This theorem is from Contemporary Abstract Algebra by J. Gallian page $78$.
Let $a$ be an element of order $n$ in a group and let $k$ be a positive integer. Then $\langle a^k\rangle=\langle a^{(n,k)}\rangle$.
Proof: Let $d=\gcd(n,k)$ and let $k=dr$. Since $a^k=(a^d)^r$, $\langle a^k\rangle \subseteq \langle a^d\rangle$. Moreover, by Bezout's lemma, $d=ns+kt$, so $a^d=a^{ns+kt} \rightarrow a^d=e(a^k)^t$, so $\langle a^d\rangle \subseteq \langle a^k\rangle$. Then, $\langle a^k\rangle=\langle a^d\rangle=\langle a^{(n,k)}\rangle$.

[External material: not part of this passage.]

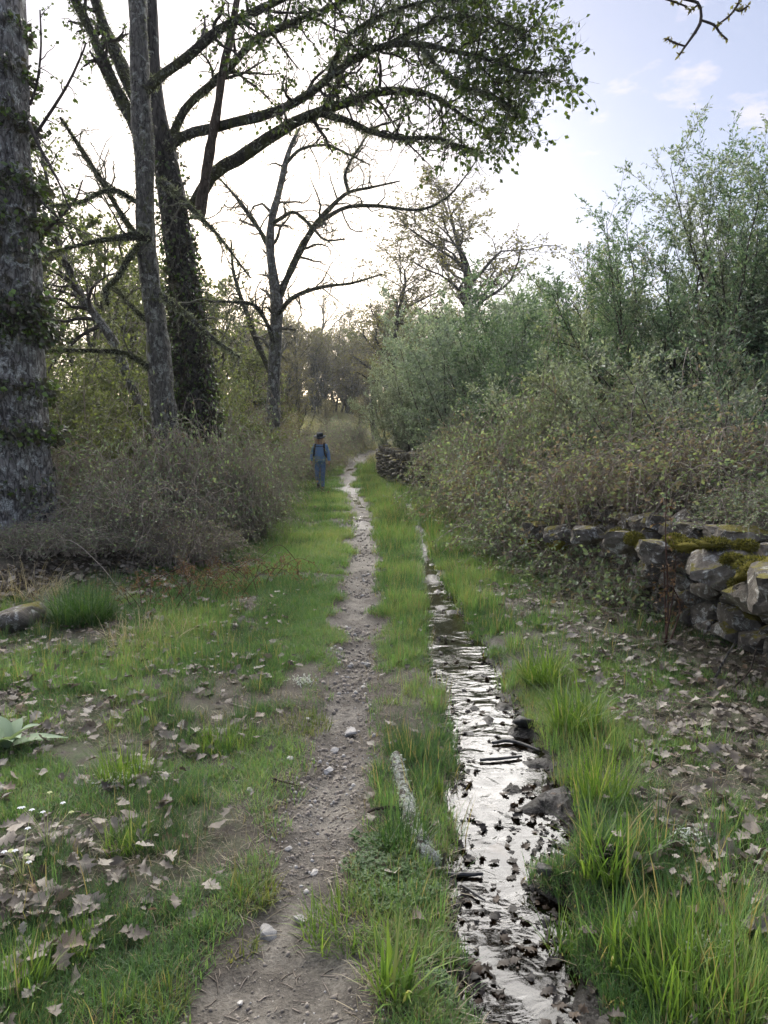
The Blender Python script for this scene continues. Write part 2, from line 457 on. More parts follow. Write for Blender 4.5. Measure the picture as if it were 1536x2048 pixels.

My question: I agreed with the proof, but there is something stuck in my mind s.t If it holds for $d=(n,k)$, then could we say that $d=2(n,k)$ or $d=3(n,k)$ etc. because, this identity holds for every $d$ values if we use the definition of cyclic subgroup. Is my claim correct? If so, why don't we write $d=t(n,k)$ where $t \in \mathbb Z^{\geq1}$
My second question is that should $a$ be a generator? Because some sources say that $a$ has to be generator,for example here page 64, but this book doesn't give such statement, so I confused at this point, as well.
To the first question, you can not take $d=t(n,k)$ because of the first containment proved, as you wouldn’t have $k=dr$ with $r$ an interger. The other side would be true as bezouts gives a way to write all multiples of d.
Also $a$ doesn’t need to be a generator, this is true for every element in the group. But one cool consequence of this property if $a$ is a generator is that for every $j$ coprime with $n$, $a^j$ is also a generator.